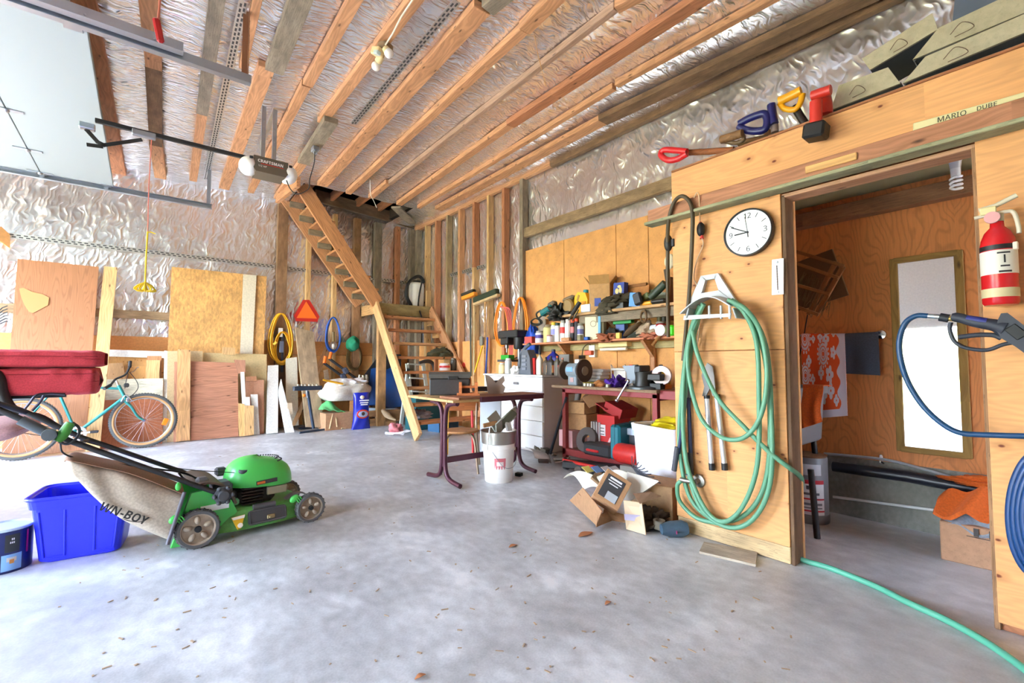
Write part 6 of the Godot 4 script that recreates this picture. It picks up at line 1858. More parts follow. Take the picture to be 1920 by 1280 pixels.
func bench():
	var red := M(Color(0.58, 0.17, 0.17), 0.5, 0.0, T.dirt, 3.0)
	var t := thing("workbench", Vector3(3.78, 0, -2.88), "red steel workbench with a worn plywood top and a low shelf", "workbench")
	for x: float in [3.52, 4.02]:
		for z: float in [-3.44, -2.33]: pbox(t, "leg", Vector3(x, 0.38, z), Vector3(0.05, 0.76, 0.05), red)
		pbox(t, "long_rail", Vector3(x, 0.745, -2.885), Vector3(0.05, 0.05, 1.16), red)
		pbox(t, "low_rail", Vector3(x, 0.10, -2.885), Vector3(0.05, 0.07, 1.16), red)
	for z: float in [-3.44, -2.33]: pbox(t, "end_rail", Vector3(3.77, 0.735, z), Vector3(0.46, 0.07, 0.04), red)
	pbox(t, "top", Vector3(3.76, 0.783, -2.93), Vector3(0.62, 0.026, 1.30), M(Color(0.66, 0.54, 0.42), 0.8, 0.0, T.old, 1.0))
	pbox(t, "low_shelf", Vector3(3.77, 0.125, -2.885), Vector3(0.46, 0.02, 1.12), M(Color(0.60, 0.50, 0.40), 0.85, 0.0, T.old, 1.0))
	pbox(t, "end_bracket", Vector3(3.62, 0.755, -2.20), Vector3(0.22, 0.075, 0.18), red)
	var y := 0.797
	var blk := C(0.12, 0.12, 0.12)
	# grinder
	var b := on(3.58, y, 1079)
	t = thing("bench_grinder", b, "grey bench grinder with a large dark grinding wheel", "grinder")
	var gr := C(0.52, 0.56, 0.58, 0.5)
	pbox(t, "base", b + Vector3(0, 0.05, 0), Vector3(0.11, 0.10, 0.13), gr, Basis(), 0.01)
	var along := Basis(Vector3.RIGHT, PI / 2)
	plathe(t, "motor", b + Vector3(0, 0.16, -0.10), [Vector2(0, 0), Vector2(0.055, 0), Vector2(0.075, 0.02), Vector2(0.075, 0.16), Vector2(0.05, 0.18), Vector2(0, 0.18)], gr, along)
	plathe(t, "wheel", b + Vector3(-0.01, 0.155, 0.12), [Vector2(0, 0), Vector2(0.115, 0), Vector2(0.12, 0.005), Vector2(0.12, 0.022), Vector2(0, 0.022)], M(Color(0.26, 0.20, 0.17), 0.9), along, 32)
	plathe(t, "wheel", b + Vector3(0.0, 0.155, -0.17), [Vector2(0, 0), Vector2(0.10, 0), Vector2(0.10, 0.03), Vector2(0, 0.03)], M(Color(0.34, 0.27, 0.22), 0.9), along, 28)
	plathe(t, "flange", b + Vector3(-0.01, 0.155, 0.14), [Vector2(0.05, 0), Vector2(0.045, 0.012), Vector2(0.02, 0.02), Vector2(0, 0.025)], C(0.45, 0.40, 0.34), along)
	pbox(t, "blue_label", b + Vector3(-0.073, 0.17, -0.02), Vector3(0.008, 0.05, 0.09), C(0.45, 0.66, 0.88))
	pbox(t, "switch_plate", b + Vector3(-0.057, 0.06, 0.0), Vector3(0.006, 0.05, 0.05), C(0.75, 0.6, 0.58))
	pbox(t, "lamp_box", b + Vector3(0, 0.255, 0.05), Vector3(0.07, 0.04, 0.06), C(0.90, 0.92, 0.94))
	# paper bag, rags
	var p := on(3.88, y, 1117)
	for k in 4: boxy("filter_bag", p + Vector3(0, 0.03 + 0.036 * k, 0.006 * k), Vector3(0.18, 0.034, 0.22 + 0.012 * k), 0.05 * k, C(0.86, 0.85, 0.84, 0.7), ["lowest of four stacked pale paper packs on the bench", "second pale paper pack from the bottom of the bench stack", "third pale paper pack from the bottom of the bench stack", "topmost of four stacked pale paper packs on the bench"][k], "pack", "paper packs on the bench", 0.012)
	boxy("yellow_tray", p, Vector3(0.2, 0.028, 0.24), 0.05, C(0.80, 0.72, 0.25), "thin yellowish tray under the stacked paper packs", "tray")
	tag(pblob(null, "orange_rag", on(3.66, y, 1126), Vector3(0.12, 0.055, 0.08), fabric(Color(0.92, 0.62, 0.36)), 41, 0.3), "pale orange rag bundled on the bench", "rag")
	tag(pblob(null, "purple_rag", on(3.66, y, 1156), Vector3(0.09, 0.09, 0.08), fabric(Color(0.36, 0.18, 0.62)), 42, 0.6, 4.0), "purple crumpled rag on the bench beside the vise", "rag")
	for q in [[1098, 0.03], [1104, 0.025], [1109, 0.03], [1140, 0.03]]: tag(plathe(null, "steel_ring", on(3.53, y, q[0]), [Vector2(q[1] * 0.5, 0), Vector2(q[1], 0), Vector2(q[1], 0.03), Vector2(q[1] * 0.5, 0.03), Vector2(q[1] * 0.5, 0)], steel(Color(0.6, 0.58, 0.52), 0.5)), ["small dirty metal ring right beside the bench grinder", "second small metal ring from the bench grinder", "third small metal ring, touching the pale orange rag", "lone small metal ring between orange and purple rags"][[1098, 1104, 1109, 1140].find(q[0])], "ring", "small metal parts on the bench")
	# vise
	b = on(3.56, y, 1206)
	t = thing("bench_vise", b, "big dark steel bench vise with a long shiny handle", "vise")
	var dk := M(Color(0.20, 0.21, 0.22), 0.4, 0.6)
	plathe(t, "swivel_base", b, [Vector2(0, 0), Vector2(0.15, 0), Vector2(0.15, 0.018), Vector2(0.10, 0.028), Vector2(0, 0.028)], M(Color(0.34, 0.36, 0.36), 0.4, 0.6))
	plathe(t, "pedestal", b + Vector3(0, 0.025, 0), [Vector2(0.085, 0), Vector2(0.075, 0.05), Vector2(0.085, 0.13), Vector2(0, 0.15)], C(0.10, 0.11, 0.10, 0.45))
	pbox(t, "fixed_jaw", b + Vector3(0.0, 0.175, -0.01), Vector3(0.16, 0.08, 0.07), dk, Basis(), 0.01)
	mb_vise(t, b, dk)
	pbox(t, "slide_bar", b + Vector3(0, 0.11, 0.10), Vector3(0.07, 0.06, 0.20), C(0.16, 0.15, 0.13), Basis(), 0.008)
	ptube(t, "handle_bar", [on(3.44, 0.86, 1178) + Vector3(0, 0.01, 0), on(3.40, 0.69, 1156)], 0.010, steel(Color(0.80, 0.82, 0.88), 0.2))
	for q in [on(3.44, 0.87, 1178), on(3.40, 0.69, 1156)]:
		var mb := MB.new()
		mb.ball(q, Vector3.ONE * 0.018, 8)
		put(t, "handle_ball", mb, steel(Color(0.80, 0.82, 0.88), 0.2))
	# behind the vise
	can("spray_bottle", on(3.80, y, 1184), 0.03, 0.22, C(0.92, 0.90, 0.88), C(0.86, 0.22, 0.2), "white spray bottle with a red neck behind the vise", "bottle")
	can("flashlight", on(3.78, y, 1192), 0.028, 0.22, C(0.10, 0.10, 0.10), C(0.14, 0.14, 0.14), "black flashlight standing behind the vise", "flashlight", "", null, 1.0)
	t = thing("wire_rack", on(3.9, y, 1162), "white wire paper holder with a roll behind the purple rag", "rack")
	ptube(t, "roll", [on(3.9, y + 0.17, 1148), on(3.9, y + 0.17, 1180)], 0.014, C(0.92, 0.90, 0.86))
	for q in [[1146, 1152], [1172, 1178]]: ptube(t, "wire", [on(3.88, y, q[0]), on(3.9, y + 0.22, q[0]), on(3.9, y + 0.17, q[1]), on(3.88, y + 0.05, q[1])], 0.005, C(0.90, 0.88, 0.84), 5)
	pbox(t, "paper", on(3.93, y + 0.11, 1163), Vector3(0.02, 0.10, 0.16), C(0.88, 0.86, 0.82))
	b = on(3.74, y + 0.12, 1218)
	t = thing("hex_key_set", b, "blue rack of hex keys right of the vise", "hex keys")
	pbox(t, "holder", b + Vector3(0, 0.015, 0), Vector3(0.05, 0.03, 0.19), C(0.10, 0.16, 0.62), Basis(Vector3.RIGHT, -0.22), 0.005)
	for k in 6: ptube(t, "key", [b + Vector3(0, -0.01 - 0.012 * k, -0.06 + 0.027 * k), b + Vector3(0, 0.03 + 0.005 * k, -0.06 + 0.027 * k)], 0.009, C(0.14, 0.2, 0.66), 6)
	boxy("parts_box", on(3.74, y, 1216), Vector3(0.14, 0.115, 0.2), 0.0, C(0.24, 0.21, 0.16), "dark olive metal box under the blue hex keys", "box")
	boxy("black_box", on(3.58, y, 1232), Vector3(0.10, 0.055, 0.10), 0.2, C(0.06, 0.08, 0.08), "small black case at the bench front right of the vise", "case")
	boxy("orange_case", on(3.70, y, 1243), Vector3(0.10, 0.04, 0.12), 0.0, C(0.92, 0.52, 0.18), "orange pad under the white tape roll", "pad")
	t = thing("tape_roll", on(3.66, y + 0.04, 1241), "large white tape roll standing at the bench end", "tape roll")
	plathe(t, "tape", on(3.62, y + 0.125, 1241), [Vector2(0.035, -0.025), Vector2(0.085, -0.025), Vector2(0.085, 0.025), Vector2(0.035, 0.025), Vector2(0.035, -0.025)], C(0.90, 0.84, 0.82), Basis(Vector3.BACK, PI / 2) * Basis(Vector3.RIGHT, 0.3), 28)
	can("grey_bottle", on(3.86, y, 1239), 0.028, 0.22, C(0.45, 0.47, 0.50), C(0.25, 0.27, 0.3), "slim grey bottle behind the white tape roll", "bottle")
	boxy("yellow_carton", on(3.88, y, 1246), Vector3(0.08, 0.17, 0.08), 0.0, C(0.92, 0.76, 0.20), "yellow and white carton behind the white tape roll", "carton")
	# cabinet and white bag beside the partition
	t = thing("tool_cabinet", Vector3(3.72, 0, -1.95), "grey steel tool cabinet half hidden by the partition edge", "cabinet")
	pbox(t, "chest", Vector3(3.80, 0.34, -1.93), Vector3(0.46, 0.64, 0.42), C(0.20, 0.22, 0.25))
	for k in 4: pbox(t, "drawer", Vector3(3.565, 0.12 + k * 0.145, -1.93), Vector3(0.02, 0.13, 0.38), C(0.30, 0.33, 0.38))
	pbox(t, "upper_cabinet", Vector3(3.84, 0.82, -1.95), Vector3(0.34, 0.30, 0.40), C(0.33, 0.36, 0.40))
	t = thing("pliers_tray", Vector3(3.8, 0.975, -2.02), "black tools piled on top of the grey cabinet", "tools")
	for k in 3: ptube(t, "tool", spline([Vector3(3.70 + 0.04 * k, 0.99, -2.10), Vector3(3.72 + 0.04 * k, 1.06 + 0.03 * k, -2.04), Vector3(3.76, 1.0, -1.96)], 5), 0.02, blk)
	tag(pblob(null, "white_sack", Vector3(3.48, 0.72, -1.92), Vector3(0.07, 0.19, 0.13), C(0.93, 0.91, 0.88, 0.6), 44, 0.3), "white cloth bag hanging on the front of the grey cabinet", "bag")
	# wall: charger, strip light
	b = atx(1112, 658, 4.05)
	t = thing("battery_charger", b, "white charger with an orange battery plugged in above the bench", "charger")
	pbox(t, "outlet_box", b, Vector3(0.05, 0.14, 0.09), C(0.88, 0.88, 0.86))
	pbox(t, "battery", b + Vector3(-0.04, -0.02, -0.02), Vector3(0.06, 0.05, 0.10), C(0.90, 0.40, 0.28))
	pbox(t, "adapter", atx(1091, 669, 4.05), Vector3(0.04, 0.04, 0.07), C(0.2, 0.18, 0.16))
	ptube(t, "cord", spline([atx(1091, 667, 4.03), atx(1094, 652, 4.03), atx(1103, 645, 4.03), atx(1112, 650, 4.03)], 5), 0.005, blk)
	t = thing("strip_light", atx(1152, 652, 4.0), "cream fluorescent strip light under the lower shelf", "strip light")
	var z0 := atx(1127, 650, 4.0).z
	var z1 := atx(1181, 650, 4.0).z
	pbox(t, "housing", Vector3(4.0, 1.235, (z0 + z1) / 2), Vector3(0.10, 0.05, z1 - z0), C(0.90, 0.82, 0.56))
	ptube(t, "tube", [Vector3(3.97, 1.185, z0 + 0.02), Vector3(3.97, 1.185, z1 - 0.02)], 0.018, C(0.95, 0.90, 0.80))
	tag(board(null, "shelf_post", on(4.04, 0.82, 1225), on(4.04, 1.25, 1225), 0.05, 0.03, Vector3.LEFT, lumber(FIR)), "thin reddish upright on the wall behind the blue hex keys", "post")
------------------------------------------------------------
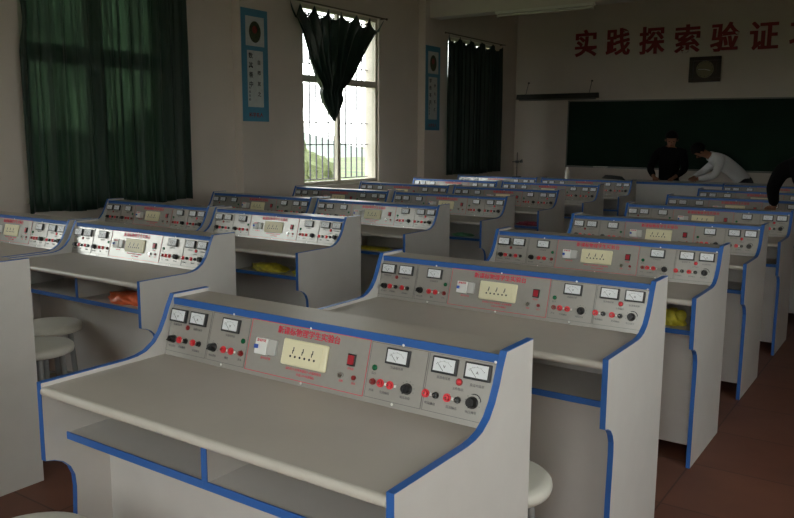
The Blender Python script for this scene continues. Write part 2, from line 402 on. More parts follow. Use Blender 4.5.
------------------------------------------------------------
** AIM OF THE TASK **
Find how many of the lines above have the word "this" in them. State only that number.

** RESPONSE TO THE TASK **
2